Aghori wrote:
Naveh, if you are still familiar with the Hârn setting.
Sure I remember Naveh. And all of Hârn, very fondly so.
Aghori wrote:
Maybe he has to sacrifice himself to kill the mage.
Yes! That’s the — or at least one – way to go!
Doomed can come in many shapes and guises, I was just talking about having the Devil out to drag you screaming down to Hell as this seemed appropriate for your case. And as the
PC had already scored some victories I was not talking about avoiding the doom – I felt he has already have had enough success – but only about dying, for sure.
When you have the Devil, or Naveh, as it were, out to get you, you don’t play for killing Naveh, that’s just a preposterous idea. The Devil™ simply is not killed, and when your Doom is of that kind you strive to avoid the Devil and run from the Devil and somehow appease the Devil or hide from him permanently, but that’s as good as it gets. And the Devil may well destroy you before you manage any of those goals – but when he does, you can go down gloriously, defiantly. I’d say that the chance for being undone by this kind of Doom should be no less than
50%, the referee should really not just make it hard for the
PC to evade the Devil, but hard to an unfair, overwhelming degree.
Another kind of Doom, and related to that and your idea, may be sacrificing yourself to achieve something. Like any kind of Doom, this needs to be discussed at chargen between player and referee. You can reach an understanding that the character has a decent chance to achieve some normally impossible task – say, killing, forever and for good, Sauron –, but that he will not survive it. Then you play with this ultimate goal in mind, guiding the plot communally to this opportunity to sacrifice yourself to slay Sauron.
One player of mine had a somewhat lame Doom, but as it sprang from a cool backstory I’ll share it nevertheless: He was inspired by Elric of Melniboné, and like Elric, his character had played a (
the, actually) key part in completely obliterating his native nation and culture and people. About
1% of his people had survived and those ten thousand or so survivors were now scattered in a diaspora all over the world, and howling for the
PC’s blood. Cool background, but lame Doom, but an example for a Doom that is survivable, even though with difficulty.
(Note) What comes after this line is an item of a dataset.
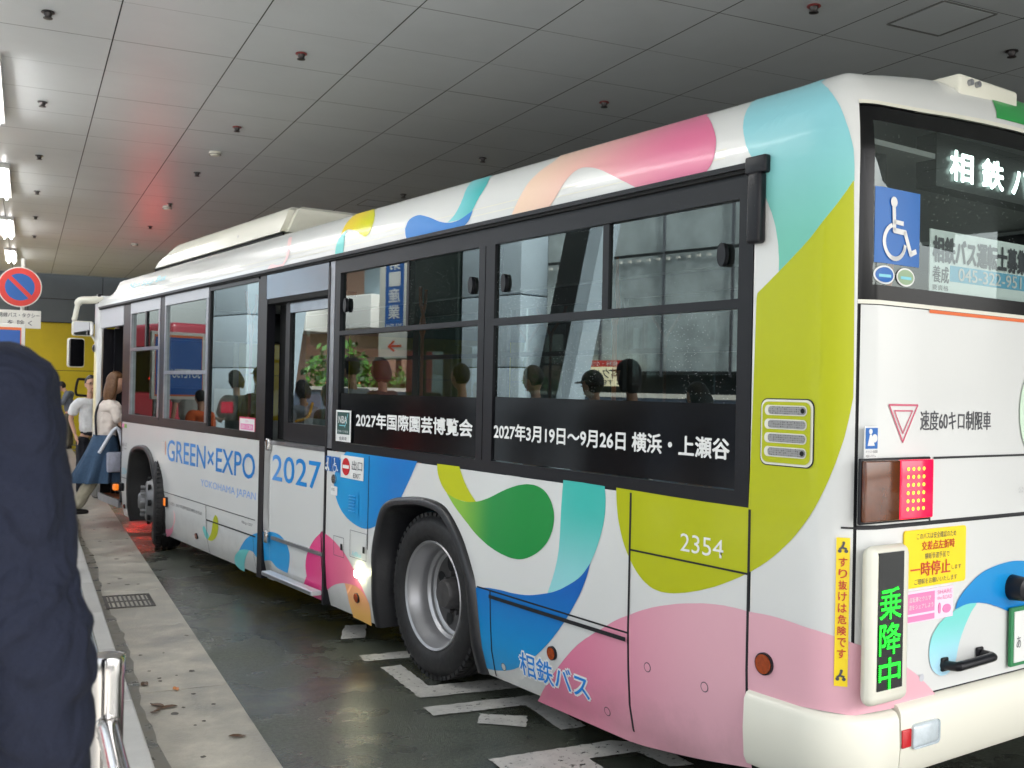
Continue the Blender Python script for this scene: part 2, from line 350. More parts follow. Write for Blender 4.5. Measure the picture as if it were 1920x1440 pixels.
structure(g.build('kerb'))
g=MB(); g.box(-4.6,.298,-20,33,-.05,.146,M_pave)
structure(g.build('pavement'))
g=MB(); g.box(-9,-4.602,-60,60,-.05,.02,pm('street_concrete',(185,182,176),.6,noise=.15,nscale=2)); structure(g.build('side_street'))
# painted letters on the road, worn
def worn_paint():
    m=pm('worn_road_paint',(178,176,170),.5,noise=.2,nscale=9,bump=.2,bscale=80); N,L=nodes(m); b=N['Principled BSDF']
    tc=N.new('ShaderNodeTexCoord'); n=N.new('ShaderNodeTexNoise'); n.inputs['Scale'].default_value=38; n.inputs['Detail'].default_value=6; n.inputs['Roughness'].default_value=.7
    L.new(tc.outputs['Object'],n.inputs['Vector']); mr=N.new('ShaderNodeMapRange'); mr.inputs[1].default_value=.34; mr.inputs[2].default_value=.42
    L.new(n.outputs['Fac'],mr.inputs[0]); L.new(mr.outputs[0],b.inputs['Alpha']); return m
M_rp=worn_paint()
MARKS=[[[1.833, 6.369], [1.966, 6.725], [2.107, 6.701], [1.996, 6.357]], [[1.827, 5.942], [2.45, 5.94], [2.45, 5.785], [1.819, 5.8]], [[1.867, 5.643], [1.99, 5.655], [1.99, 5.2], [2.45, 5.19], [2.45, 4.994], [1.872, 5.015]], [[1.836, 4.859], [2.7, 4.845], [2.7, 4.69], [1.83, 4.718]], [[2.06, 4.662], [2.26, 4.541], [2.183, 4.397], [1.986, 4.531]], [[2.33, 4.742], [2.445, 4.697], [2.456, 4.3], [2.316, 4.294]], [[2.007, 4.073], [2.458, 4.079], [2.628, 3.964], [2.635, 3.683], [2.524, 3.702], [2.492, 3.906], [2.25, 3.915], [2.25, 3.74], [1.857, 3.74], [1.838, 4.066]]]
g=MB()
for k,pl in enumerate(MARKS):
    P=[]
    for i in range(len(pl)):
        a=Vector(pl[i]);b=Vector(pl[(i+1)%len(pl)]); n=max(2,int((b-a).length/.03))
        for t in range(n):
            q=a.lerp(b,t/n); P.append((q.x+random.uniform(-.005,.005),q.y+random.uniform(-.005,.005),.004+.0006*k))
    g.add(P,[tuple(range(len(P)))],M_rp)
structure(g.build('road_marking',fix=False))
# ---------------------------------------------------------------- roof over the terminal
SL=.0108
M_tile=pm('ceiling_panel',(196,200,202),.40,noise=.04,nscale=1.3,spec=.6)
M_gap=pm('ceiling_gap',(34,34,33),.8)
def czz(y): return 4.3+SL*y
GX0,GXS,GY0,GYS=.58,.9755,7.1,.9655
g=MB(); gx=[GX0+GXS*k for k in range(-2,17)]; gy=[GY0+GYS*k for k in range(-10,27)]
for i in range(len(gx)-1):
    for j in range(len(gy)-1):
        a,b,c,d=gx[i]+.005,gx[i+1]-.005,gy[j]+.003,gy[j+1]-.003
        dz=random.uniform(-.0008,.0008)
        g.add([(a,c,czz(c)+dz),(b,c,czz(c)+dz),(b,d,czz(d)+dz),(a,d,czz(d)+dz)],[(3,2,1,0)],M_tile)
structure(g.build('ceiling',fix=False))
g=MB(); x0,x1,y0,y1=gx[0]-.1,gx[-1]+.1,gy[0]-.1,gy[-1]+.1
g.add([(x0,y0,czz(y0)+.02),(x1,y0,czz(y0)+.02),(x1,y1,czz(y1)+.02),(x0,y1,czz(y1)+.02),(x0,y0,czz(y0)+.9),(x1,y0,czz(y0)+.9),(x1,y1,czz(y1)+.9),(x0,y1,czz(y1)+.9)],[(0,3,2,1),(4,5,6,7),(0,1,5,4),(1,2,6,5),(2,3,7,6),(3,0,4,7)],M_gap)
structure(g.build('roof_slab'))
# sprinklers, detectors, hatches
M_spr=pm('sprinkler_metal',(70,66,66),.35,metal=.6); M_spr_r=pm('sprinkler_red',(150,70,68),.4); M_hf=pm('hatch_frame_grey',(112,112,110),.5); M_det=pm('detector_plastic',(215,212,200),.4)
def sprinkler(x,y,label,red):
    t=empty('ceiling_sprinkler',(x,y,czz(y)),0,label,'sprinkler','sprinklers on the ceiling')
    m=MB(); m.lathe([(-.001,.0),(-.002,.046),(-.010,.05),(-.012,.026)],M_spr_r if red else M_spr,(0,0,0),'Z',16); m.build('mount_ring',t,40)
    m=MB(); m.lathe([(-.012,.03),(-.03,.028),(-.045,.018),(-.048,.034),(-.054,.034),(-.056,.001)],M_spr,(0,0,0),'Z',14); m.build('nozzle',t,40); return t
ORD=['nearest','second nearest','third nearest','fourth','fifth','sixth','seventh','eighth']
for x,ya,n,red,where in ((.09,8.57,6,0,'in the row by the ceiling lamps'),(2.03,8.6,5,1,'in the row through the red glow'),(4.97,5.69,5,1,'in the row over the bus roof'),(6.97,5.69,3,0,'in the row at far right')):
    for k in range(n):
        rd=red and k<2
        sprinkler(x,ya+2.92*k,'%s sprinkler head with %s ring, %s'%(ORD[k],'red' if rd else 'grey',where),rd)
for k,y in enumerate((12.98,17.7,23.3)):
    t=empty('smoke_detector',(2.03,y,czz(y)),0,('large round','smaller round','smallest round')[k]+' white smoke detector on the ceiling, %s from the viewer'%('nearest','second','farthest')[k],'detector','detectors on the ceiling')
    m=MB(); m.lathe([(0,.0),(-.001,.07),(-.03,.072),(-.036,.055),(-.05,.05),(-.055,.001)],M_det,(0,0,0),'Z',20); m.build('housing',t,40)
    m=MB(); m.lathe([(-.03,.0735),(-.036,.0735)],M_gap,(0,0,0),'Z',20); m.build('vent_ring',t)
for (x,y,lb) in ((5.94,5.45,'square access hatch in ceiling above the bus rear corner'),(4.9,15.45,'square access hatch in ceiling behind the roof unit')):
    z=czz(y); t=empty('ceiling_hatch',(x,y,z),0,lb,'hatch','hatches in the ceiling'); w=.26
    m=MB()
    for a in (-1,1):
        m.box(-w,w,a*w-.008,a*w+.008,-.008,-.002,M_hf); m.box(a*w-.008,a*w+.008,-w+.008,w-.008,-.008,-.002,M_hf)
    m.build('hatch_frame',t); m=MB(); m.box(-w+.02,w-.02,-w+.02,w-.02,-.008,-.003,M_tile); m.build('hatch_lid',t)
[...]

Another basically lame Doom is the mortal sickness. It becomes truly lame when the
PC is racing against time to find a cure for it, even though this would still qualify as a Doom, if the referee plays it really mercilessly. Better is the version where the
PC races to accomplish some other task before he dies, and I have had a very successful game like that, that revolved not around escaping death, but about using the remaining time well. The way I run something like this is like that: After the third and every subsequent session I openly roll d
12, informing the player what it is for. If it comes up
12, the
PC will die the next session.
The coolest Doom I came about ever was when one player really wanted to play a truly vile bastard, the rightly infamous captain of an infamous mercenary company, a bastard standing out even among other bastards. As playing a vile fleck of phlegm might be fun for a time but isn’t in the long run the player made the most of it by “Dooming” the character. He wanted a Doom where the
PC would be killed by a survivor of an atrocity he had committed, and stipulated that the killer either had to be a cripple, a person in his dotage, or a child or young teenager – in other words somebody who is no match for the
PC. And so the big bad bastard whose name was used by mothers of disobedient children all over the world as the bogeymen was undone by a thirteen year old girl, and we all thought that it was no more than he deserved – and that, too, was an application of “Doomed”.